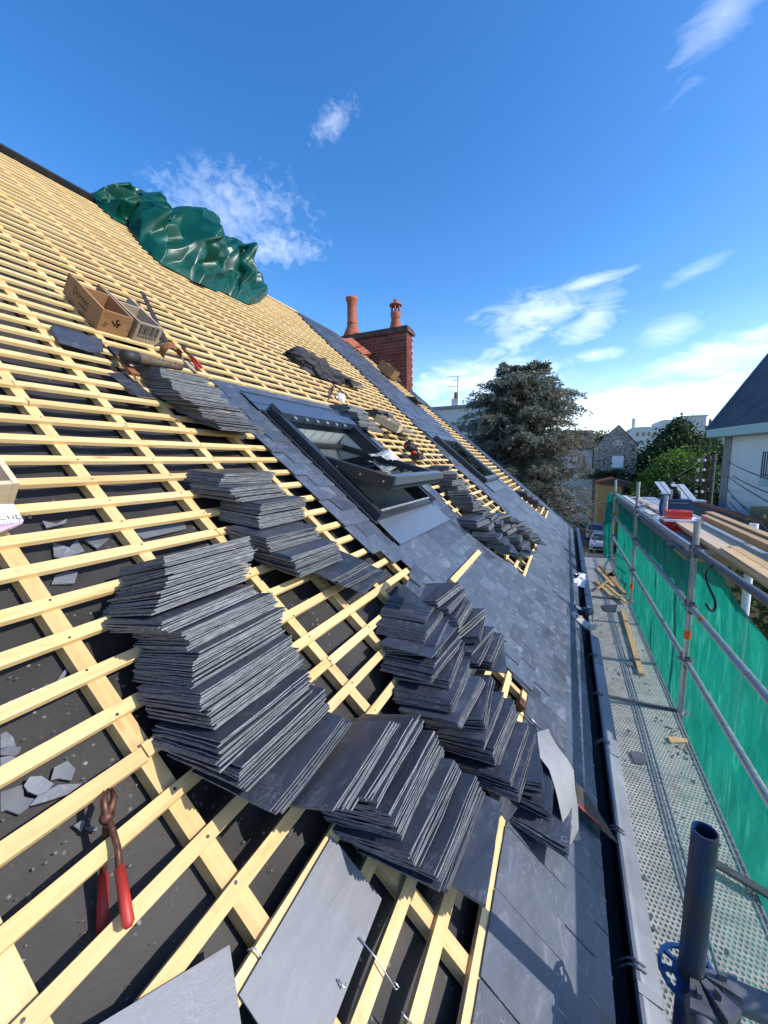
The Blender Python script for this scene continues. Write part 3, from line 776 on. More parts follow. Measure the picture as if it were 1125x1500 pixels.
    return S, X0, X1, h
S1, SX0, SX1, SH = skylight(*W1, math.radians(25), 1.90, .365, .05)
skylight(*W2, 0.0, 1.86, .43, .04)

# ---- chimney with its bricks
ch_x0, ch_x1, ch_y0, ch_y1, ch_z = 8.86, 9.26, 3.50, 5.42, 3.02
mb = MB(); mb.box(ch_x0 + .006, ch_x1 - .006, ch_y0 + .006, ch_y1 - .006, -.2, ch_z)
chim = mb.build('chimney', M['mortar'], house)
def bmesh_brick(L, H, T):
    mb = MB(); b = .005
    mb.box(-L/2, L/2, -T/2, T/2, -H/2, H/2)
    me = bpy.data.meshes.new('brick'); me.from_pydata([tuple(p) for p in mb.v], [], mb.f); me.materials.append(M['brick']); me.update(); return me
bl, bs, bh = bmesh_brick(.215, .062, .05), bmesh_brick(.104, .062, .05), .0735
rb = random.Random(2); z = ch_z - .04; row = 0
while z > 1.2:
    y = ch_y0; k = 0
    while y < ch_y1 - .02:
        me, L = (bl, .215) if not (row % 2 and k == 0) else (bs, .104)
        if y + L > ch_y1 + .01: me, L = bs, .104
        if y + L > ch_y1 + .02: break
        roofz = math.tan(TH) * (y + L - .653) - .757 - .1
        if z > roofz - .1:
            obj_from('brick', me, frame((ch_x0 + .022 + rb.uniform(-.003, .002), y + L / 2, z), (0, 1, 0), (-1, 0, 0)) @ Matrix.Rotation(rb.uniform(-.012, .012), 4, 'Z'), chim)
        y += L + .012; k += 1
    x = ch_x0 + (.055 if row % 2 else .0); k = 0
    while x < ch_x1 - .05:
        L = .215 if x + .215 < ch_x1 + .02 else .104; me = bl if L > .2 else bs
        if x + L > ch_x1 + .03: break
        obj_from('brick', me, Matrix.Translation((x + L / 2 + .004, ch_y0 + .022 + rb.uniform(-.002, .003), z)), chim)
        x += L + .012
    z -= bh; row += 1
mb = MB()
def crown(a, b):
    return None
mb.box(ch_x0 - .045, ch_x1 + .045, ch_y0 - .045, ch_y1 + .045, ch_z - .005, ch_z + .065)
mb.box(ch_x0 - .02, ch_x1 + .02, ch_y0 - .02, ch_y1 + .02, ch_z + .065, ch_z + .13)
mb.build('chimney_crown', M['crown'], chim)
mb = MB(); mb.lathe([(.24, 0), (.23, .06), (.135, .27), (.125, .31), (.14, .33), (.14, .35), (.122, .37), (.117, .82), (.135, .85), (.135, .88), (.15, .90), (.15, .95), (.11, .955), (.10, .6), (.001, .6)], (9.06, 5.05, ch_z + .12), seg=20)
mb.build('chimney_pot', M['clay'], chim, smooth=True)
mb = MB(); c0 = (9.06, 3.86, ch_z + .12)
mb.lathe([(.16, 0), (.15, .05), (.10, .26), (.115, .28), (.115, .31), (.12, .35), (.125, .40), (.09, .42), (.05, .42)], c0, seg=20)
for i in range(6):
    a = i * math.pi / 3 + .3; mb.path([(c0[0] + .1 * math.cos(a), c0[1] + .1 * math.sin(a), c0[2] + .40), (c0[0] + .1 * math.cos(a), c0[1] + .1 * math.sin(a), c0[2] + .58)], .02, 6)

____

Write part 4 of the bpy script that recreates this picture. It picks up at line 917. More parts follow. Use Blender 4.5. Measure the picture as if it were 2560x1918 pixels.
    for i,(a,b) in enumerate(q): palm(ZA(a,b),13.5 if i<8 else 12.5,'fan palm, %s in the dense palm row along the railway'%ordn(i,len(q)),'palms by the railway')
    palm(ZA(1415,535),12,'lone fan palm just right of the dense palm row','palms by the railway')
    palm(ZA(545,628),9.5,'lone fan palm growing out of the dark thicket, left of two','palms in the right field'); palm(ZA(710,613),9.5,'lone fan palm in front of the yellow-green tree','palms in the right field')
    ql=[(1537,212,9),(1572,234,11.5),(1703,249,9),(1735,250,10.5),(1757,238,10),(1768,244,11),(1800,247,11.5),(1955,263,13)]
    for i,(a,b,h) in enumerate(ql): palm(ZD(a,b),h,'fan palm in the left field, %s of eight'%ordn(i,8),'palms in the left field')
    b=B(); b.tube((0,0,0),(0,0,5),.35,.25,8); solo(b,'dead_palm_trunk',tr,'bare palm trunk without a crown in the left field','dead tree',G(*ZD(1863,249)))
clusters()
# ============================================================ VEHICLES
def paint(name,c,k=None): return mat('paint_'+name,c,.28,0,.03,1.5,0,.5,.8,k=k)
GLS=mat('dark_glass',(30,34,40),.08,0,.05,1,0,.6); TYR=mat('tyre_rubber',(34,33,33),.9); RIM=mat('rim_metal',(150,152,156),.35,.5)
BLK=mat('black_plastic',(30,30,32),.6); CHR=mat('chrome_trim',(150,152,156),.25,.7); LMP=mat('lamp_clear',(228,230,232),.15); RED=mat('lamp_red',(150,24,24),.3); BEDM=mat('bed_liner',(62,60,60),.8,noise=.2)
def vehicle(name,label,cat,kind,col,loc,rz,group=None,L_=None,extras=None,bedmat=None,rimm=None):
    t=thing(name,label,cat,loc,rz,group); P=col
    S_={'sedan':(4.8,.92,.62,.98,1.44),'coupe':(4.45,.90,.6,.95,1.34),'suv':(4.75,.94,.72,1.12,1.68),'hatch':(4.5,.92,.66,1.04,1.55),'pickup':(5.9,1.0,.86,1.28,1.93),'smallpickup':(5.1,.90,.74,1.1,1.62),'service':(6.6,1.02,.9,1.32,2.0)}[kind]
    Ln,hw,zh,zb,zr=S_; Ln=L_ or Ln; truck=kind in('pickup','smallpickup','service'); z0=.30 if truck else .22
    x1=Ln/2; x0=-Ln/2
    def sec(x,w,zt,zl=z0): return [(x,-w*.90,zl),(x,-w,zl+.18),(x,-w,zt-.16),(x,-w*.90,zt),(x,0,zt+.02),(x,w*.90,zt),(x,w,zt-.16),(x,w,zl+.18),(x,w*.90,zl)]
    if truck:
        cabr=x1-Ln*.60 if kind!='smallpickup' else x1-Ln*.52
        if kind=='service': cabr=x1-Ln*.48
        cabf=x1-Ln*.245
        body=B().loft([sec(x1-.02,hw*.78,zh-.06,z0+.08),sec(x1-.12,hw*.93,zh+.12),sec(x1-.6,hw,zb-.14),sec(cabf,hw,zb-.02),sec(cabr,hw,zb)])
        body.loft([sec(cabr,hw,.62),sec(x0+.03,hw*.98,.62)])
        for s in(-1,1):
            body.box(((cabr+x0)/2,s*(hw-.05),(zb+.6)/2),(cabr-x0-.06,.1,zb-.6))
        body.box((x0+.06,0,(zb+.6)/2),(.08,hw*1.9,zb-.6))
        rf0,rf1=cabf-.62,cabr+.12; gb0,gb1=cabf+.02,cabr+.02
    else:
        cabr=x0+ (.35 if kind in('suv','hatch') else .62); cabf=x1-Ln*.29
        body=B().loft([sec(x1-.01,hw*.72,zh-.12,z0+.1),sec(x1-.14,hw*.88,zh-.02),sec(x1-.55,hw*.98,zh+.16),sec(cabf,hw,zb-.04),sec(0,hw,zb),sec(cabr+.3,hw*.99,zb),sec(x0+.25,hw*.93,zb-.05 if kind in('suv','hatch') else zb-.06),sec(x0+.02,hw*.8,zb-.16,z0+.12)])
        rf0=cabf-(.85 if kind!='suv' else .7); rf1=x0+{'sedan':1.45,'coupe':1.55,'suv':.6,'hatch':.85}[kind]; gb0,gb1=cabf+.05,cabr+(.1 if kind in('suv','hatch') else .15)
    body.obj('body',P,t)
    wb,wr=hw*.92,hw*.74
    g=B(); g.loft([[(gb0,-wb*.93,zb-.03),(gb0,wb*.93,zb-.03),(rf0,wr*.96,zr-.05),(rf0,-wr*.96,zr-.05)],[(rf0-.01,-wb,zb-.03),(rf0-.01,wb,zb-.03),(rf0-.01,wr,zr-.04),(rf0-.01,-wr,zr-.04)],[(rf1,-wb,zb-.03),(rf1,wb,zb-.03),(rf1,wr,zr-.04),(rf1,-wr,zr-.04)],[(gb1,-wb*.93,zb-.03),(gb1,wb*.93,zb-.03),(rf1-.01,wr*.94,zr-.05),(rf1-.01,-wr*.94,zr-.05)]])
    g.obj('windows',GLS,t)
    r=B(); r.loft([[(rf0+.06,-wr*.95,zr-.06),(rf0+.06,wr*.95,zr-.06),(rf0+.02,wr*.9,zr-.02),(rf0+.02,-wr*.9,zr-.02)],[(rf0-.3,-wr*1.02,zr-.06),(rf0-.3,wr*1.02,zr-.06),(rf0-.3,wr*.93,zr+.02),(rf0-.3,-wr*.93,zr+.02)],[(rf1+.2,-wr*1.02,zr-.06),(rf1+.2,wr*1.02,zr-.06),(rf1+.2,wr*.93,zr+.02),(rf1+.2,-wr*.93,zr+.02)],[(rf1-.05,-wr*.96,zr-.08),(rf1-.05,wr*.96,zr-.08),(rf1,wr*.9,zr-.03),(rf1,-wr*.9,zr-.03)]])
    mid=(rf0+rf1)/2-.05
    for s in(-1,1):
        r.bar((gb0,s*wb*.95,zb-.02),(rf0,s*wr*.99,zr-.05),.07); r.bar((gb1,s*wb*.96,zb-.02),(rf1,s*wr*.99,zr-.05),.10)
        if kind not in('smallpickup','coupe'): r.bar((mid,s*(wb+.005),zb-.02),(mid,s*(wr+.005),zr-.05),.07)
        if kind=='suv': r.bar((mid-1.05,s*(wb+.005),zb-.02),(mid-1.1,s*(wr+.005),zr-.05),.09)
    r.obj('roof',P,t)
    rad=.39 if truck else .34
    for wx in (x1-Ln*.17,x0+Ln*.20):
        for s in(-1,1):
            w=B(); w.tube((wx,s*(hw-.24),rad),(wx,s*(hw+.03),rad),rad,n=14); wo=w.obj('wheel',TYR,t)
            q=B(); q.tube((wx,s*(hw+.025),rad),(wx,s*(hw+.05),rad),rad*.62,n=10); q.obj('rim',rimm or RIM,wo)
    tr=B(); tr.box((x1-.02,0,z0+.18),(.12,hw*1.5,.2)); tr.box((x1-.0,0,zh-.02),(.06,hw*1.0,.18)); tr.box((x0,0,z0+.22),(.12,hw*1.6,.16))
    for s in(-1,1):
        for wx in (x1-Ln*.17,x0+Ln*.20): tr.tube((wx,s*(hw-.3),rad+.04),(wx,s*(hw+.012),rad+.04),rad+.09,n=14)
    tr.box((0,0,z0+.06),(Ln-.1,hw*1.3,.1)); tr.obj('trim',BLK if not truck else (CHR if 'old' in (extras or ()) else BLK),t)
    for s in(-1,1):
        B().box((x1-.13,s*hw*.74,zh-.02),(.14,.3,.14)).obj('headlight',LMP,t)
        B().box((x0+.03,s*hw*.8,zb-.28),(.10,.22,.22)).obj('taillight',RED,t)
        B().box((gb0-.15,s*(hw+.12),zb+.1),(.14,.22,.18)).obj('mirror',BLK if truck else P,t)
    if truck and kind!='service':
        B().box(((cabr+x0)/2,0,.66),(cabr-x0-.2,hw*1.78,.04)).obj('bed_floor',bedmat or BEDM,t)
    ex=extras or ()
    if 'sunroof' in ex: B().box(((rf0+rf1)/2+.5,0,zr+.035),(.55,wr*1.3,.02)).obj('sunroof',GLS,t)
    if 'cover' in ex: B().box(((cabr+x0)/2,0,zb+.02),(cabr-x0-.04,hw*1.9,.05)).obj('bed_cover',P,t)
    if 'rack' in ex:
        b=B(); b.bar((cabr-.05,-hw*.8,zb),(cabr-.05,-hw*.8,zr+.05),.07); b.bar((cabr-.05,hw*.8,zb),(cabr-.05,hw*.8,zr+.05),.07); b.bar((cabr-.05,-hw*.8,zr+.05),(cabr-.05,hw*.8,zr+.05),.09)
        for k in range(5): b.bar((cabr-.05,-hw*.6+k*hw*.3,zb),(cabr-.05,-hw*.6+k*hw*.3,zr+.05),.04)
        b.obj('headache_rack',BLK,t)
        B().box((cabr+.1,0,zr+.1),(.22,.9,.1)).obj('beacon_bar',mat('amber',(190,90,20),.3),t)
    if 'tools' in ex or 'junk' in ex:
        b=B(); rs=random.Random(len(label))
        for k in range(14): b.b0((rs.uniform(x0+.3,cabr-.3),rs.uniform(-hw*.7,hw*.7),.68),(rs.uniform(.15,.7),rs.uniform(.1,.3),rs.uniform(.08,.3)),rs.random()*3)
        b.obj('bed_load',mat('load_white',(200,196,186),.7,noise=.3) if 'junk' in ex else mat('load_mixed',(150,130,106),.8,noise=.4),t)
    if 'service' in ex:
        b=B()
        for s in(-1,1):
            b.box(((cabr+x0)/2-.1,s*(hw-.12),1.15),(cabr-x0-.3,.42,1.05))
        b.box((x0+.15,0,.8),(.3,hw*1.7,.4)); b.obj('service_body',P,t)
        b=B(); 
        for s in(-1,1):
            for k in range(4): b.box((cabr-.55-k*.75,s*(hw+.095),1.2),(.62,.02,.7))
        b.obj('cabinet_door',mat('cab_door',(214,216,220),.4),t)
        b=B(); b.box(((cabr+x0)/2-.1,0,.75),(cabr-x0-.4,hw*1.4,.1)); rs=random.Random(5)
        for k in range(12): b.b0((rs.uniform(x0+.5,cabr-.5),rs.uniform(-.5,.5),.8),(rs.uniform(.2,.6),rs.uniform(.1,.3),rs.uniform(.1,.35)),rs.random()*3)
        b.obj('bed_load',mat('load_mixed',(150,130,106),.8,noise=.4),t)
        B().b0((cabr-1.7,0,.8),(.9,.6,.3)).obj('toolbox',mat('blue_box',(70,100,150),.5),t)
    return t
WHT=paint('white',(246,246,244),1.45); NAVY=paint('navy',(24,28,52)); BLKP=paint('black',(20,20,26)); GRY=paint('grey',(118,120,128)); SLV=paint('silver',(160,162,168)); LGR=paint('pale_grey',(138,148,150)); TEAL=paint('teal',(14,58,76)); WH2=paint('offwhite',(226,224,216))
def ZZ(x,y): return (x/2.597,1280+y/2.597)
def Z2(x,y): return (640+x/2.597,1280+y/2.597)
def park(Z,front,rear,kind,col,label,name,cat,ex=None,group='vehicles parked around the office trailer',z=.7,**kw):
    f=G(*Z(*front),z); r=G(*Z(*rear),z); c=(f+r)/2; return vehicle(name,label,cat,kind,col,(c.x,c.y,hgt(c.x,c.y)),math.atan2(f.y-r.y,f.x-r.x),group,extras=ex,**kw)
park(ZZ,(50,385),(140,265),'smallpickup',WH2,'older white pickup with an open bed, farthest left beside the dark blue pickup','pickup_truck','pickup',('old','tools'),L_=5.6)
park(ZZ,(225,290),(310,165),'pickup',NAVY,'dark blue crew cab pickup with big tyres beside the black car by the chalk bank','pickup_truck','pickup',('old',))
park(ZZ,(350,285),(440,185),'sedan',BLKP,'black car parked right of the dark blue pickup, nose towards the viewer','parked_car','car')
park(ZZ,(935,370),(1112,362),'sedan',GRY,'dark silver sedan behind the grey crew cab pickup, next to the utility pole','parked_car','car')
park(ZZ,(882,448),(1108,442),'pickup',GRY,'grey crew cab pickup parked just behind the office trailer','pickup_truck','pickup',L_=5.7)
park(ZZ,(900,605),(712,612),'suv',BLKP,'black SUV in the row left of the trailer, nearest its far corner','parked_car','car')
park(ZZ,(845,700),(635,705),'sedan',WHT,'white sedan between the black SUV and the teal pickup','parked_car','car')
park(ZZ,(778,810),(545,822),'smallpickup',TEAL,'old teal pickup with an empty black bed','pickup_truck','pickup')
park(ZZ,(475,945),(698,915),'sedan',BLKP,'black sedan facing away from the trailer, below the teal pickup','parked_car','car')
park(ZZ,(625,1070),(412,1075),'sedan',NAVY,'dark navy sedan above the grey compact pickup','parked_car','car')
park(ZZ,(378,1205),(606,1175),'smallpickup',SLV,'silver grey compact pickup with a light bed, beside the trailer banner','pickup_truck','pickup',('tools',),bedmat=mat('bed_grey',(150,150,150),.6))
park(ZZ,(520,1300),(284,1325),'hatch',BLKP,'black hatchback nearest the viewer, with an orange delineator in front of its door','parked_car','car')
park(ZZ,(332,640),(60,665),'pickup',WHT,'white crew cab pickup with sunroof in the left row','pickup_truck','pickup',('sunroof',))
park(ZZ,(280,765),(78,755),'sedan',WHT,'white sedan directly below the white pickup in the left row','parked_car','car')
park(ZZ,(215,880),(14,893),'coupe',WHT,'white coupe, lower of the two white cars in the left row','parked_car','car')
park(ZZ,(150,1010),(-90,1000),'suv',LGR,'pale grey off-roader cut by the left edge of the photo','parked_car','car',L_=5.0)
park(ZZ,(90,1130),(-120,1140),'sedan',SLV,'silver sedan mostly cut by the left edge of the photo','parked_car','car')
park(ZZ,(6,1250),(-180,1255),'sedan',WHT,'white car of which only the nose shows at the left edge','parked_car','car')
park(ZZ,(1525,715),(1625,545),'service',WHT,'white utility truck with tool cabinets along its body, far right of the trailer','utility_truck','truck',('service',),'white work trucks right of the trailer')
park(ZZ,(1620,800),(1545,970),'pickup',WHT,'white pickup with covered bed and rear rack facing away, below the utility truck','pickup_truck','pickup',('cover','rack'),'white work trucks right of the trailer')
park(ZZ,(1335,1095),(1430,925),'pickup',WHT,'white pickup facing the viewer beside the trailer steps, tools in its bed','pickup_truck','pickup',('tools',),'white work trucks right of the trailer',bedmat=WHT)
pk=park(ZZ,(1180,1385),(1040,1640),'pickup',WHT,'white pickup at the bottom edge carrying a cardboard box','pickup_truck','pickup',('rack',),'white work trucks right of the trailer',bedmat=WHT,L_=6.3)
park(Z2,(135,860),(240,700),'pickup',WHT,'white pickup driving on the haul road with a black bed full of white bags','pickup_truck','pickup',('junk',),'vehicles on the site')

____

TASK DIRECTIONS: For each line in the data above that contains the string "parts", extract the line.

FINAL RESULT:
The Blender Python script for this scene continues. Write part 3, from line 776 on. More parts follow. Measure the picture as if it were 1125x1500 pixels.
Write part 4 of the bpy script that recreates this picture. It picks up at line 917. More parts follow. Use Blender 4.5. Measure the picture as if it were 2560x1918 pixels.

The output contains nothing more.